** begin SUPPLIED ENTRIES **

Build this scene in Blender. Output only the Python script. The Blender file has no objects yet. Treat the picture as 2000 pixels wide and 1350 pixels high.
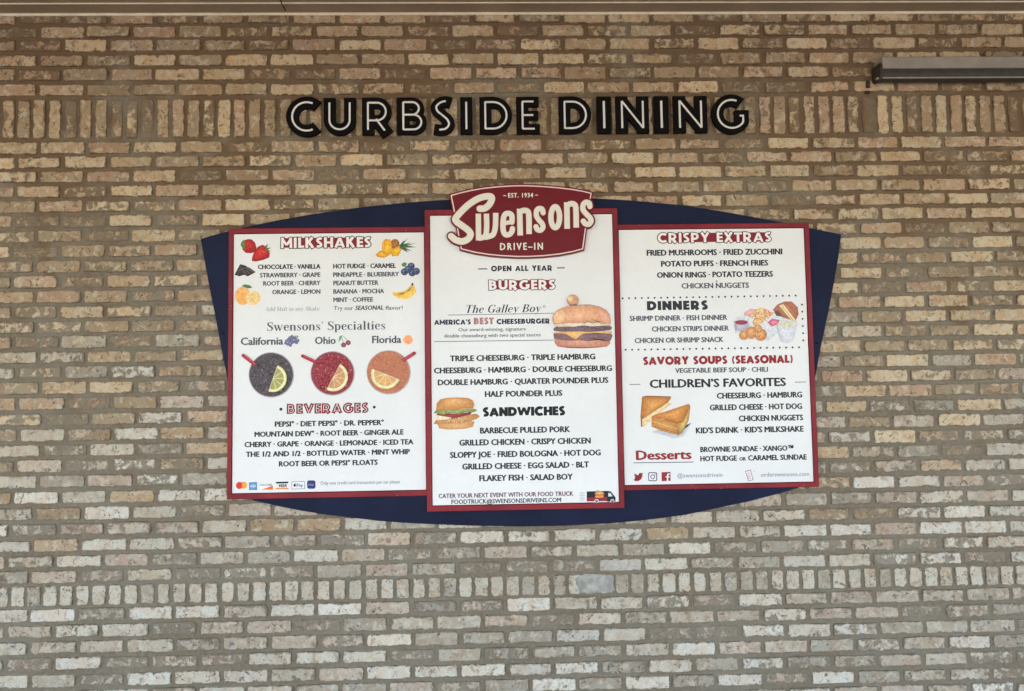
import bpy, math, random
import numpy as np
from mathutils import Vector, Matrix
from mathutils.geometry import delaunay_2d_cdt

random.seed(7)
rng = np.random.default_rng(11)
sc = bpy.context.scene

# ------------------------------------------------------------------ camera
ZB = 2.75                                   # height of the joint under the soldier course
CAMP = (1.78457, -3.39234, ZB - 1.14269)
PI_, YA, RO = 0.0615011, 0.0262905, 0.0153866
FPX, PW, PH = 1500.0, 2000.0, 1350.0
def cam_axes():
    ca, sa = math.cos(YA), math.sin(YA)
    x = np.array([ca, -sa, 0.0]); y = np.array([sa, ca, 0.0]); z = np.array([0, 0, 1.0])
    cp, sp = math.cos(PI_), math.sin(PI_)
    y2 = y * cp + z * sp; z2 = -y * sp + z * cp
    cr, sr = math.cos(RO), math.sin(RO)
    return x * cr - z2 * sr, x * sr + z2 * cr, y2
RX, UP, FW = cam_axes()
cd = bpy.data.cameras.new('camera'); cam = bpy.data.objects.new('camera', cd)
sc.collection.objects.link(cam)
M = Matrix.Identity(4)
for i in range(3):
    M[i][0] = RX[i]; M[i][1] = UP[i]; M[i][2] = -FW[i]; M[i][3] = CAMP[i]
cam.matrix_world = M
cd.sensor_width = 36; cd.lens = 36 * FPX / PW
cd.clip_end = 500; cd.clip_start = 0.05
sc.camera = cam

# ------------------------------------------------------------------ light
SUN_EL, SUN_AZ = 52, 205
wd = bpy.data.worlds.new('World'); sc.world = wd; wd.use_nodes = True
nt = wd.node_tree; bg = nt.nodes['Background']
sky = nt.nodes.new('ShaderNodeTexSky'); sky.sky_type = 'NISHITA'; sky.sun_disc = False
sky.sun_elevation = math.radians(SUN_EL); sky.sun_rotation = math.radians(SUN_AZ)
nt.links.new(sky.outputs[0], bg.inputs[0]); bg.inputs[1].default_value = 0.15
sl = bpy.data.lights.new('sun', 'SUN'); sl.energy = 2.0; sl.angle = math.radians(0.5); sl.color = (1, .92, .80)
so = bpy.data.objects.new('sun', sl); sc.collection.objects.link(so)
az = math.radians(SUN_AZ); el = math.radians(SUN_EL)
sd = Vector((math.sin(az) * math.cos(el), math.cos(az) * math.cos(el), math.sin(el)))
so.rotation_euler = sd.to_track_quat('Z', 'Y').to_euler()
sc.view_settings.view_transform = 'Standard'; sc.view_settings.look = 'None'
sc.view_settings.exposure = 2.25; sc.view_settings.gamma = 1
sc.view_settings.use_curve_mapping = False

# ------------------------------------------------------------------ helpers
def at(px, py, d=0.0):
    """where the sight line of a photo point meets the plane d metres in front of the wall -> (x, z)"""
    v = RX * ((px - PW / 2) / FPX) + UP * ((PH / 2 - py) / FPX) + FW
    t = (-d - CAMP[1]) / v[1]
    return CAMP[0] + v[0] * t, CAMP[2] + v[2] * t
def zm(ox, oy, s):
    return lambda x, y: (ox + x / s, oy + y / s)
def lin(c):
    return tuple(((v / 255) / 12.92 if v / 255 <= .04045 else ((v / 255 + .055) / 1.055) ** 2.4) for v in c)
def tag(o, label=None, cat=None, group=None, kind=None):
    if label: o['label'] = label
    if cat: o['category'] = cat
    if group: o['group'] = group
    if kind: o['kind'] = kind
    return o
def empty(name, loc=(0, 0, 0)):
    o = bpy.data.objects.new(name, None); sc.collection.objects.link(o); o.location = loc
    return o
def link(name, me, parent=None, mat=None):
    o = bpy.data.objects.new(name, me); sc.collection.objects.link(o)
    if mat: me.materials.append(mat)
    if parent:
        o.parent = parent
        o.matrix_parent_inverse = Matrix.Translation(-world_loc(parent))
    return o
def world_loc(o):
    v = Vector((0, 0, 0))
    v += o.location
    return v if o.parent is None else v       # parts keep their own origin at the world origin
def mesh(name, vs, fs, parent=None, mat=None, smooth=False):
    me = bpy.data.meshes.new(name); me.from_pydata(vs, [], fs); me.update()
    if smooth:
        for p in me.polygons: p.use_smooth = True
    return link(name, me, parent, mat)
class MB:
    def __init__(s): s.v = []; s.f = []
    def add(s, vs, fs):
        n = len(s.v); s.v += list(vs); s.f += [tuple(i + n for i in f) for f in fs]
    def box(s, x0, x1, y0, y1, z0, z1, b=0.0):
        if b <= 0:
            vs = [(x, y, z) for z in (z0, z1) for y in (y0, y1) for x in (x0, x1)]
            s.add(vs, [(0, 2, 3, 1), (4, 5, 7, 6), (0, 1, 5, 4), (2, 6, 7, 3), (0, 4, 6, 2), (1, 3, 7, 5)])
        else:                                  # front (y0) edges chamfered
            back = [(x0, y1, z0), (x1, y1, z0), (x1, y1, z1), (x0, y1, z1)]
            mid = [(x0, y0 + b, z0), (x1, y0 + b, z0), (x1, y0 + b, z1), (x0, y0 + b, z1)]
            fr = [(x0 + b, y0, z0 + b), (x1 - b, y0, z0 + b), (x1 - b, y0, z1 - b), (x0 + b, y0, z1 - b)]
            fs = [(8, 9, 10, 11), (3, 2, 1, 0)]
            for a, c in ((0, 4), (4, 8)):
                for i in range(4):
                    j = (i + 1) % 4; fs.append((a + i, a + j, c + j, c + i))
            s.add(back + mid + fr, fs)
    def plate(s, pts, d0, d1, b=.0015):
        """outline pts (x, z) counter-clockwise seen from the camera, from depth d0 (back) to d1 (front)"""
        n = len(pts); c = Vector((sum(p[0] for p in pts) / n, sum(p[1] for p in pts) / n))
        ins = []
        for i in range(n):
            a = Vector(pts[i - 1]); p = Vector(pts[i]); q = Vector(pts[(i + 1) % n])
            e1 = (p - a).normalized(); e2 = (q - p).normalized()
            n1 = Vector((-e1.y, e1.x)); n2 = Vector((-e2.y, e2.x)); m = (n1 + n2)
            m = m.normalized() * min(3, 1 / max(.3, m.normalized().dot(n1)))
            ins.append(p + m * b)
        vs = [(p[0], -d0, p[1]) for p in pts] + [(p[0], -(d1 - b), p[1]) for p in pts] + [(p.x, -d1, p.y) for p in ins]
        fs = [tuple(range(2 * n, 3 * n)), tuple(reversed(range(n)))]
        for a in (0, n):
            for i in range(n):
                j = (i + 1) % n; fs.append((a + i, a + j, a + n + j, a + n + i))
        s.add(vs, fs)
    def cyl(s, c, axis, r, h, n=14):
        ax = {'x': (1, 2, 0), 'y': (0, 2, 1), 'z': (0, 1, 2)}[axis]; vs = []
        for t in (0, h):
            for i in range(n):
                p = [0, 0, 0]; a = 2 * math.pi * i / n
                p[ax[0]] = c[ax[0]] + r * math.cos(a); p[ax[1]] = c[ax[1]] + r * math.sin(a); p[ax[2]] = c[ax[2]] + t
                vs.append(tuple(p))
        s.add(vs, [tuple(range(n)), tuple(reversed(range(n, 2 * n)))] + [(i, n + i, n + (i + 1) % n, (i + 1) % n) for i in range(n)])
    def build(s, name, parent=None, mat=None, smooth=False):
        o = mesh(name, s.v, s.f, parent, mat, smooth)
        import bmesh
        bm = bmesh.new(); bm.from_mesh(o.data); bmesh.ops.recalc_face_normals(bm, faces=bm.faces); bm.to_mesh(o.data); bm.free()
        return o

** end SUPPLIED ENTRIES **
** begin SUPPLIED ENTRIES **

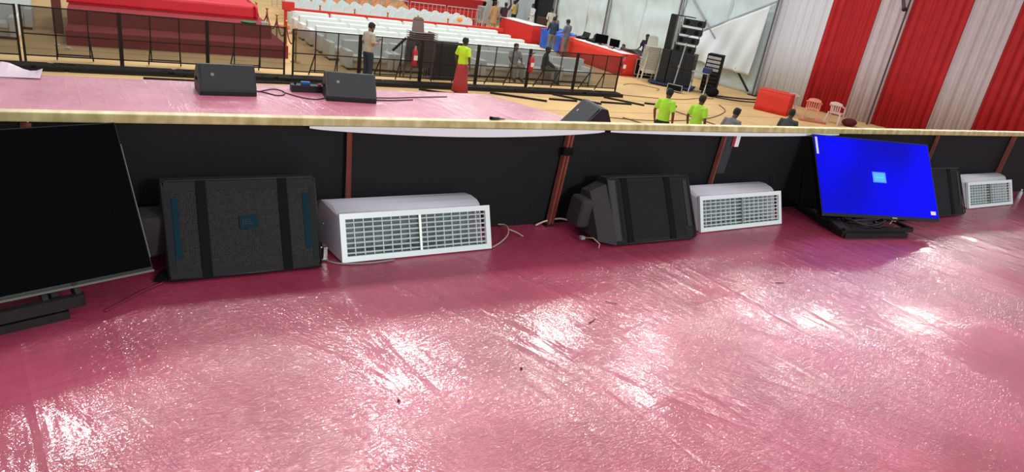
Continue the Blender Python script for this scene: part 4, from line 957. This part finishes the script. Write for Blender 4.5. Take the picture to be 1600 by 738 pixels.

** end SUPPLIED ENTRIES **

DIRECTIONS: Copy exactly the stretch of lines that starts at the line holding "Build this scene" and ends at the line holding "sc.camera = cam". Drop the pictures.

REPLY:
Build this scene in Blender. Output only the Python script. The Blender file has no objects yet. Treat the picture as 2000 pixels wide and 1350 pixels high.
import bpy, math, random
import numpy as np
from mathutils import Vector, Matrix
from mathutils.geometry import delaunay_2d_cdt

random.seed(7)
rng = np.random.default_rng(11)
sc = bpy.context.scene

# ------------------------------------------------------------------ camera
ZB = 2.75                                   # height of the joint under the soldier course
CAMP = (1.78457, -3.39234, ZB - 1.14269)
PI_, YA, RO = 0.0615011, 0.0262905, 0.0153866
FPX, PW, PH = 1500.0, 2000.0, 1350.0
def cam_axes():
    ca, sa = math.cos(YA), math.sin(YA)
    x = np.array([ca, -sa, 0.0]); y = np.array([sa, ca, 0.0]); z = np.array([0, 0, 1.0])
    cp, sp = math.cos(PI_), math.sin(PI_)
    y2 = y * cp + z * sp; z2 = -y * sp + z * cp
    cr, sr = math.cos(RO), math.sin(RO)
    return x * cr - z2 * sr, x * sr + z2 * cr, y2
RX, UP, FW = cam_axes()
cd = bpy.data.cameras.new('camera'); cam = bpy.data.objects.new('camera', cd)
sc.collection.objects.link(cam)
M = Matrix.Identity(4)
for i in range(3):
    M[i][0] = RX[i]; M[i][1] = UP[i]; M[i][2] = -FW[i]; M[i][3] = CAMP[i]
cam.matrix_world = M
cd.sensor_width = 36; cd.lens = 36 * FPX / PW
cd.clip_end = 500; cd.clip_start = 0.05
sc.camera = cam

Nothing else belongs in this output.